[START OF Supplied records]

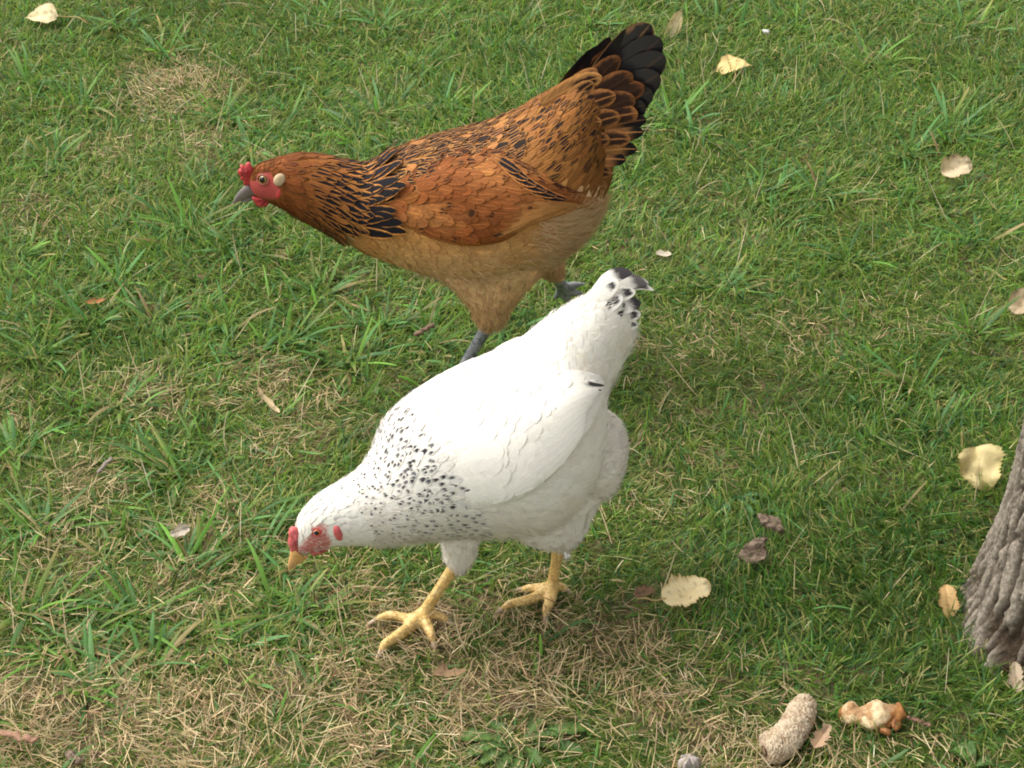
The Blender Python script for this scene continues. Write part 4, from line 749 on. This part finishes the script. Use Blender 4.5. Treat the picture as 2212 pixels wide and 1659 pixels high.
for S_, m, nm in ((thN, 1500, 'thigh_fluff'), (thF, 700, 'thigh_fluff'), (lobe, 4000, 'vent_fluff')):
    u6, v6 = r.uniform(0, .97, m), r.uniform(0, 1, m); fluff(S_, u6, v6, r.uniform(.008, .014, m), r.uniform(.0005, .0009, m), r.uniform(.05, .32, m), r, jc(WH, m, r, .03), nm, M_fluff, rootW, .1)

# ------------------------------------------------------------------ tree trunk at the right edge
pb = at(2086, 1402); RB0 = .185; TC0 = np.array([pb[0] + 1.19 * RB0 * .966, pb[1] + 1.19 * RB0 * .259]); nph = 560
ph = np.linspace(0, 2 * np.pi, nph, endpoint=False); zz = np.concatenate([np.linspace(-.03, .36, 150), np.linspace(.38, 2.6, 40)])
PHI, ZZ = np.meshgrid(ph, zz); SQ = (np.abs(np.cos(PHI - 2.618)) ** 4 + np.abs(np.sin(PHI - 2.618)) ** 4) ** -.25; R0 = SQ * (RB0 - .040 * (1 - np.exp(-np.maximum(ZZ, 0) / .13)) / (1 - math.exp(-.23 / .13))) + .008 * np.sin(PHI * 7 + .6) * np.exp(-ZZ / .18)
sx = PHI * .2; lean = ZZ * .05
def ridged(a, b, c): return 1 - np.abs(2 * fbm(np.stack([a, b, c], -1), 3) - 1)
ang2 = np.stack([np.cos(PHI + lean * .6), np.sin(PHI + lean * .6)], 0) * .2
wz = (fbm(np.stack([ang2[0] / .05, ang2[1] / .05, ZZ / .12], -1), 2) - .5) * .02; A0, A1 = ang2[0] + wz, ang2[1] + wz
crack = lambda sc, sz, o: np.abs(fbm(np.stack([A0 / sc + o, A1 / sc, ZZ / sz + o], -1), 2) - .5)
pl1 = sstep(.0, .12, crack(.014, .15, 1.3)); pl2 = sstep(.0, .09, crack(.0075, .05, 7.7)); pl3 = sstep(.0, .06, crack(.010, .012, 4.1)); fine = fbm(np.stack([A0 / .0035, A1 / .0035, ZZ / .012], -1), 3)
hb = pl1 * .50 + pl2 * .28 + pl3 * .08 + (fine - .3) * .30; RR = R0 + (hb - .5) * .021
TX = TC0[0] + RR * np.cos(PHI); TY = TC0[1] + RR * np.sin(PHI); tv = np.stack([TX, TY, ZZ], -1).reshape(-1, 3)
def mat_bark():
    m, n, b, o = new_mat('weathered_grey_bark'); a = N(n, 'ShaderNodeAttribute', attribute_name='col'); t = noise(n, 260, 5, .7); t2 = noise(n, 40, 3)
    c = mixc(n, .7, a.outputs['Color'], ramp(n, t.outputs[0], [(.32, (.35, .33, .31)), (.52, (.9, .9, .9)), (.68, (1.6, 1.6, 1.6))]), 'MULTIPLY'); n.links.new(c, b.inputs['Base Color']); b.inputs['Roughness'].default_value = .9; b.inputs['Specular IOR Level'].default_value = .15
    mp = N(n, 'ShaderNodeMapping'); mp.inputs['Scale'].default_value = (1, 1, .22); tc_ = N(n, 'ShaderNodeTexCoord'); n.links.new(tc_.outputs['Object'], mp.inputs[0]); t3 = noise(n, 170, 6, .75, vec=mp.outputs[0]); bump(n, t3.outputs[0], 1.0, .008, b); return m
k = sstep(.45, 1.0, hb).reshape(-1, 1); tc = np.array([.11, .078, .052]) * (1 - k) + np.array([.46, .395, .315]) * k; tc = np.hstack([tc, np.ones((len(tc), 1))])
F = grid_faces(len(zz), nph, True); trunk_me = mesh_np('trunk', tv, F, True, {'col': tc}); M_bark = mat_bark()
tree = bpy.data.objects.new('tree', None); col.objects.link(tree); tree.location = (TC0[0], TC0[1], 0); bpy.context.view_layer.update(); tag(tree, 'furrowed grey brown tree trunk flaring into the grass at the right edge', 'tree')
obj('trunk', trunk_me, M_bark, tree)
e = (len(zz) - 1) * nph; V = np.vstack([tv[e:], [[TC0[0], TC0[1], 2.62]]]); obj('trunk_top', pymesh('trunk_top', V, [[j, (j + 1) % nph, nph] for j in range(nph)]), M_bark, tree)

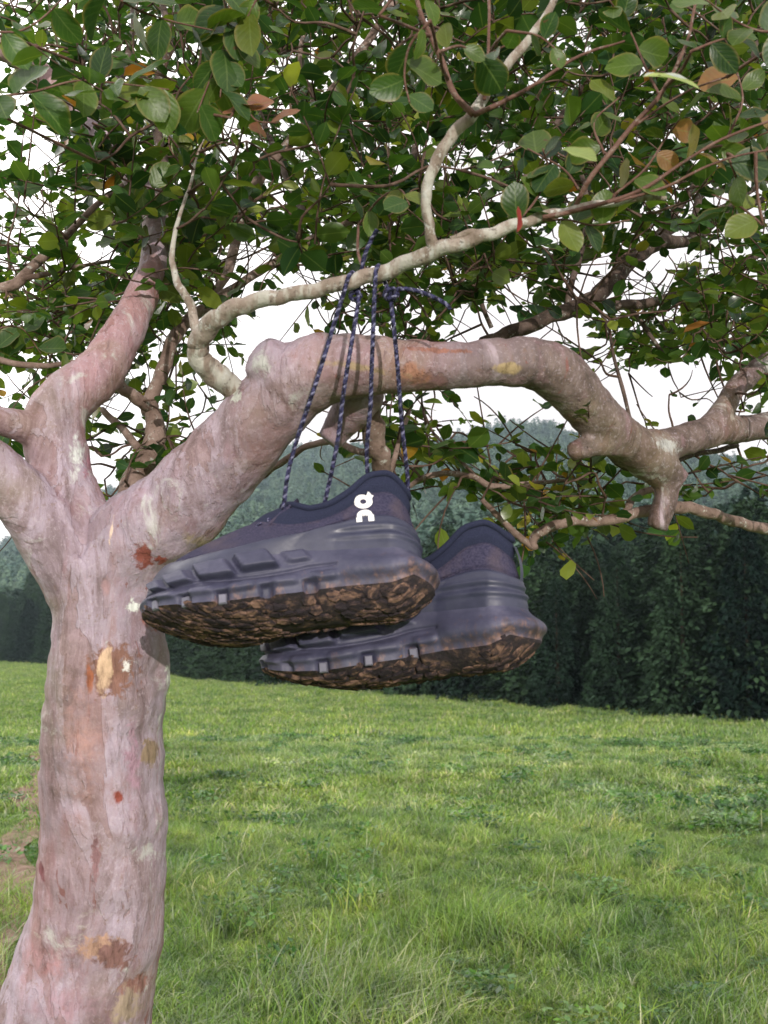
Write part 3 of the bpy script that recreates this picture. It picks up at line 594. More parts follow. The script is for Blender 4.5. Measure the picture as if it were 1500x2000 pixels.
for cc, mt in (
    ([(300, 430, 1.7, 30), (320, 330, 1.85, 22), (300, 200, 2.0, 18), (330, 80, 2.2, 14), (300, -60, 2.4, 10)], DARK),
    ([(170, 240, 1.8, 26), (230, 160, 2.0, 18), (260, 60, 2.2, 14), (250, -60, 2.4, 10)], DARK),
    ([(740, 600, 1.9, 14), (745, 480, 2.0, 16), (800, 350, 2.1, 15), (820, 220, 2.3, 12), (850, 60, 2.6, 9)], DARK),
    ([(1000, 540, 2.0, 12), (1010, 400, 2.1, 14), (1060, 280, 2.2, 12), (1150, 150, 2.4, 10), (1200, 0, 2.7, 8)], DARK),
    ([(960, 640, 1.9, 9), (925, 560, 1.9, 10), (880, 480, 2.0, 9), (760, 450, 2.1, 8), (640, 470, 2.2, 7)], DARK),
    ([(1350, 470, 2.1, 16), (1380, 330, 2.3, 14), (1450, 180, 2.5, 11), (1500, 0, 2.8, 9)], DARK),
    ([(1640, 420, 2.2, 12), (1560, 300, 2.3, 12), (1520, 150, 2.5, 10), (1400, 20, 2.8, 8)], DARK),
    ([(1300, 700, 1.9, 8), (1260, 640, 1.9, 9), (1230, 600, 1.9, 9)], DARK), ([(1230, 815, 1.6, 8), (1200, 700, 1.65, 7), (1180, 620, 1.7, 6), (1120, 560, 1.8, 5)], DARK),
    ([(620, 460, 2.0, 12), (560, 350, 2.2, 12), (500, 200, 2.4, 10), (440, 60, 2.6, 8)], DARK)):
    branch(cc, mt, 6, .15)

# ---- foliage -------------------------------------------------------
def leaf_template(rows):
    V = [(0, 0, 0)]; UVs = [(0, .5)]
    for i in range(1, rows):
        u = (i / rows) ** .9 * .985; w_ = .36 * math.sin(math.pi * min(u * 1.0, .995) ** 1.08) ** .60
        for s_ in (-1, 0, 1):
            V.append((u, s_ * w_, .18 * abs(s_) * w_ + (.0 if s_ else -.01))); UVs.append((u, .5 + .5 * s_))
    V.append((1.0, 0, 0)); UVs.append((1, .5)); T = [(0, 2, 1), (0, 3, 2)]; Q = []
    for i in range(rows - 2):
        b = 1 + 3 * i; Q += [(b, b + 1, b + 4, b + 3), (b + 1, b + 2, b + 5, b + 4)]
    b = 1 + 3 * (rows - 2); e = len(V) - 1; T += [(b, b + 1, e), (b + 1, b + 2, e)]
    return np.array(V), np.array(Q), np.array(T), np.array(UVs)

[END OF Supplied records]
[START OF Supplied records]

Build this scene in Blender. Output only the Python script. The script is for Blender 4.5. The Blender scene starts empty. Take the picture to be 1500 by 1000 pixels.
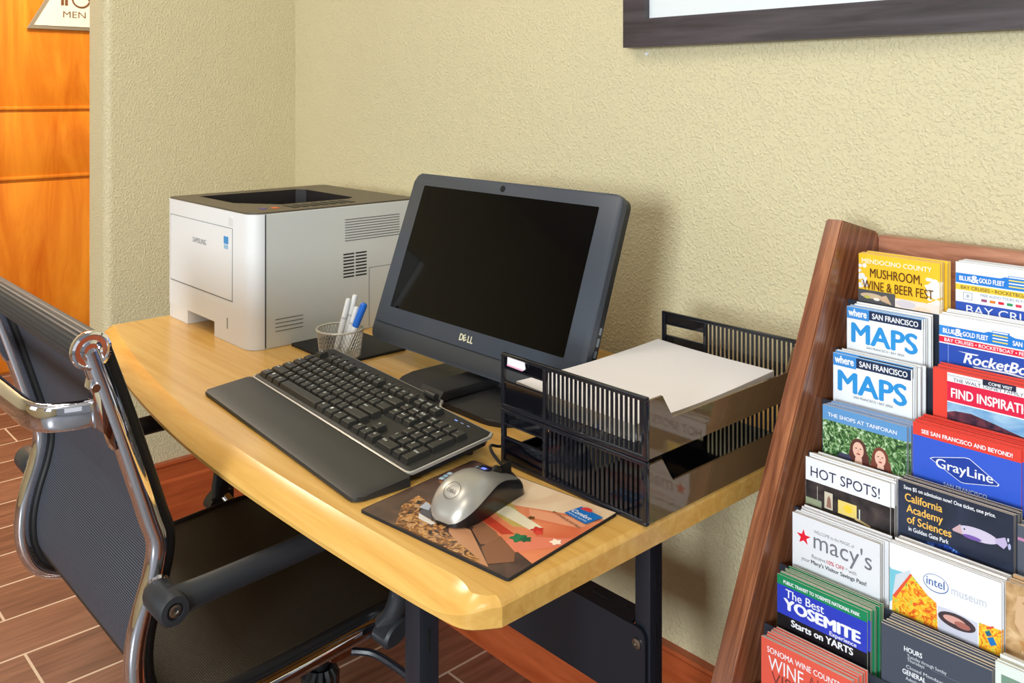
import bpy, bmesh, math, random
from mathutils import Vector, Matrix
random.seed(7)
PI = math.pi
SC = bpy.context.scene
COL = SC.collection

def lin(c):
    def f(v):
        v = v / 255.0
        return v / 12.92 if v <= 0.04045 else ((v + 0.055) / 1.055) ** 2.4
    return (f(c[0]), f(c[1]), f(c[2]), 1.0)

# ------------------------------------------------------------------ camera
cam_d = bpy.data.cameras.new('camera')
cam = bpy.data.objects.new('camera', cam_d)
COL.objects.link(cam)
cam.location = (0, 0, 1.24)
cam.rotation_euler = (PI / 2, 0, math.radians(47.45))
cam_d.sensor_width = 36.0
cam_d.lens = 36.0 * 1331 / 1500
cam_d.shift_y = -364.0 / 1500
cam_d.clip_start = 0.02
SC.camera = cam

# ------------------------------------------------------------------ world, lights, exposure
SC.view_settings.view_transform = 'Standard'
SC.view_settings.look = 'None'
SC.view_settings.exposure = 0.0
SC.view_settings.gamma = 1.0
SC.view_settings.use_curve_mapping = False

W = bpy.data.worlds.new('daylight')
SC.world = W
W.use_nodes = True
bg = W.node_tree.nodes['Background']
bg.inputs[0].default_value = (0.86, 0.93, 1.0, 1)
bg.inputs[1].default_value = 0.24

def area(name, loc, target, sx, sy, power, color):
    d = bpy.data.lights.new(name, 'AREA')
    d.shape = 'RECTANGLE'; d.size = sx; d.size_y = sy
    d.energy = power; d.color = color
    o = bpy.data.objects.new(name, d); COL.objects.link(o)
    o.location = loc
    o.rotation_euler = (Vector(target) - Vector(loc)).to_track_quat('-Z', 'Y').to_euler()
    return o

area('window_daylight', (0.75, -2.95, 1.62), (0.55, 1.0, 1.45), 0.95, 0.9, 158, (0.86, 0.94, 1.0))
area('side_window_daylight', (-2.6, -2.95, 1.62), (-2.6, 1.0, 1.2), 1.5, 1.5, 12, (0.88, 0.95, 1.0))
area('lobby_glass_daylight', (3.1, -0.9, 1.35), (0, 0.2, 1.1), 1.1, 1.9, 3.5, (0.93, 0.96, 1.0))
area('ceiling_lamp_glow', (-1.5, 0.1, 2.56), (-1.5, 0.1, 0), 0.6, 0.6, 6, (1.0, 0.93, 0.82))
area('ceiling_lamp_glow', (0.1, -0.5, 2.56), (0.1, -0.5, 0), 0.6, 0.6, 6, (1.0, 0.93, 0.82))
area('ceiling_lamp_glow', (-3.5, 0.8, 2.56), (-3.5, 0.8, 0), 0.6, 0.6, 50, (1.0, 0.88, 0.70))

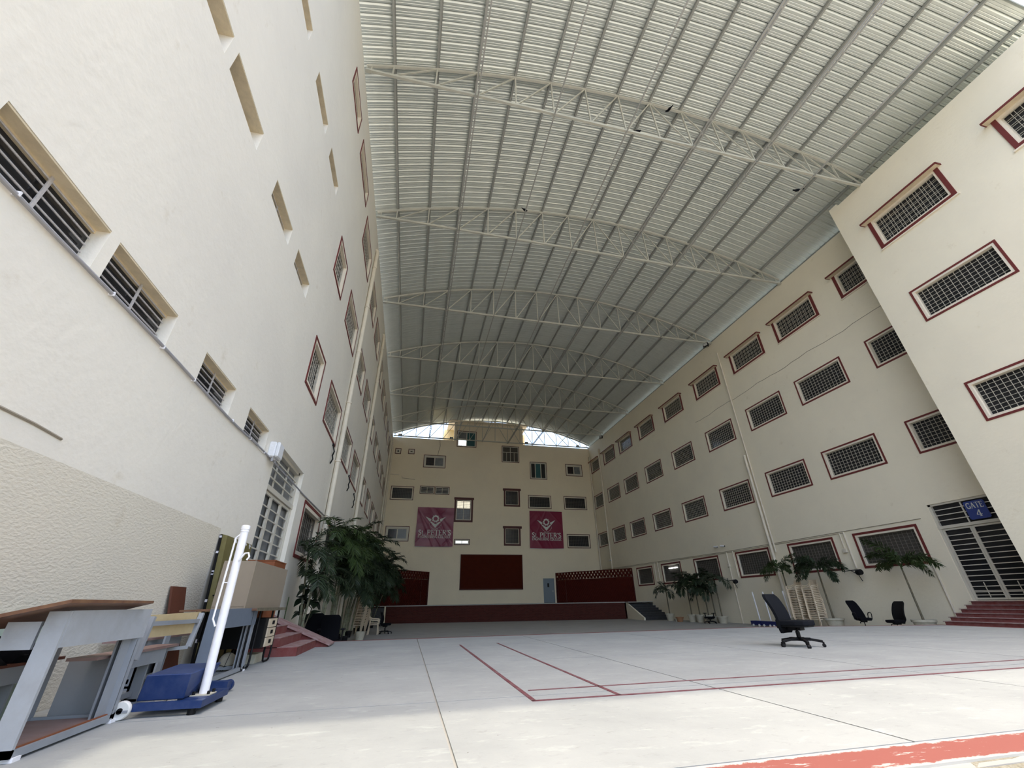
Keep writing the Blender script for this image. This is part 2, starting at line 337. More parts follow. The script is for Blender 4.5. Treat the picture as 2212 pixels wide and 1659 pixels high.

[END OF Supplied records]

Please return, exactly as they appear, the lines starting at the one that contains "F = grid_faces(len(zz), nph, True);" and ending at the one that contains "e = (len(zz)".

■ Final result:
F = grid_faces(len(zz), nph, True); trunk_me = mesh_np('trunk', tv, F, True, {'col': tc}); M_bark = mat_bark()
tree = bpy.data.objects.new('tree', None); col.objects.link(tree); tree.location = (TC0[0], TC0[1], 0); bpy.context.view_layer.update(); tag(tree, 'furrowed grey brown tree trunk flaring into the grass at the right edge', 'tree')
obj('trunk', trunk_me, M_bark, tree)
e = (len(zz) - 1) * nph; V = np.vstack([tv[e:], [[TC0[0], TC0[1], 2.62]]]); obj('trunk_top', pymesh('trunk_top', V, [[j, (j + 1) % nph, nph] for j in range(nph)]), M_bark, tree)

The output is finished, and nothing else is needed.